From Socialist Voice, December 2008

Trade unions

It’s staring us in the face!

b>The ICTU’s recent comprehensive ratification of the new national wage agreement, and its add-ons, demonstrated more than the working class’s “patriotic duty” to the country’s, and the planet’s, financial meltdown. It reflected the trade union members’ loyalty to and faith in their leaderships, a logical grasp of the dramatic times we are experiencing, and, above all, a collective unity of purpose in facing into the obvious gloom that awaits.
     Some unions that traditionally voted No to successive partnership proposals―those unions that tended to represent the lower-paid of Ireland’s work force, such as Mandate―bucked their trend and rolled in behind the Yes camp. (IBEC must have thought it had awakened to a new dawn, as some of its delegates at the recent “social partnership” negotiations consistently argued that representations by the ICTU on cutting a better deal for the lower-paid were pointless, given that this union would vote against the overall deal anyway.) But this change of policy direction belies some of the reasoning and sentiment therein.
     Mandate’s recent special delegate conference on the new national wage agreement provided (for once) a welcome robust debate not only on the wage proposals themselves but also on the lack of class consciousness in Irish politics.
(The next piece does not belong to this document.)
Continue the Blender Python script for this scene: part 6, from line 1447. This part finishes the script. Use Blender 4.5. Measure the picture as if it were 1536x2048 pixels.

While it is too early―and, dare I say, too naïve―to suggest an electoral sea-change that would revolutionise the country’s political landscape, there was nevertheless evidence of workers looking beyond the smaller picture of the wage proposals and asking questions about the very system and its custodians that set the scene whereby workers scrambled for crumbs at the negotiating table. And when I talk about the system I don’t mean social partnership!
     Despite an ultra-left contribution that, as ever, was obstructively rhetorical and attacked the leadership of Mandate for daring to recommend the wage proposals to its membership, and for seeking to outline the reasons why, a number of the contributing delegates openly evinced their anger and disgust at a social and political system that is inherently socially criminal.
     This raises the question, What next? And is there an alternative?
     When ordinary retail workers―the great majority of them women, both young and old―bravely and representatively make their views known at such a delegate conference, it behoves that union’s leadership―as well as the broader trade union leadership―to reach for and deliver the programme that provides more than social and financial bankruptcy.
     An acceptance by union leaders that there is an alternative to the capitalist system, and an affirmation to create and embrace a programme seeking that alternative, would be a start!
     But what is that alternative?
     As media pundits and political commentators flirt with the word “alternative,” unless it directly relates to Barack Obama’s electoral strategies and success, they should really just come out and declare it. It is socialism―a word that appears to have been lost from our vocabulary of late, probably since the capitalist-induced and led demise of the eastern bloc.
     Vincent Browne in his Irish Times column (26 November 2008) rightly noted how Ireland’s politically and economically powerful elite presided over unprecedented greed and wealth inequalities and the subsequent ill effects on society but never once dared to suggest or express the alternative.
     The Marxist-Leninist left has never been shocked at the inherent implosions within capitalism. But, worryingly, it appears that Irish society―especially those organs and institutions that represent the interests of the ordinary citizen and worker―is more frightened of the challenge of thinking and acting outside the box than of free-falling back into a system that is manifestly corrosive and corrupt.
     Compare this position with Connolly’s writings in the late nineteenth century, when he presciently emphasised: “If you remove the English army tomorrow and hoist the Green Flag over Dublin Castle, unless you set about the organisation of the socialist republic, your efforts would be in vain.” (Shan Van Vocht, January 1897).
     He further espoused, in “Let us free Ireland” (Workers’ Republic, 1899, and Socialism Made Easy, 1908), the rightful fear of handing an Ireland free of English occupation to the Irish “profit-grinding capitalist” and, appropriately enough for today’s society, concluded: “Let us organise to meet our masters and destroy their mastership, organise to drive them from their hold upon public life through their public power . . . from the preying of man upon his fellow man.”
     As a means of real “patriotic duty” the working class and its leaders must plot the path to real social equality, i.e. socialism. It’s time to stop fearing or daring to believe. Connolly didn’t.
     It is our right to believe that we can create a society free of competition and greed―a society that guarantees the basic staples of job security, universally free health and education, real equality, true and proper political accountability, the real potential for the planet’s survival.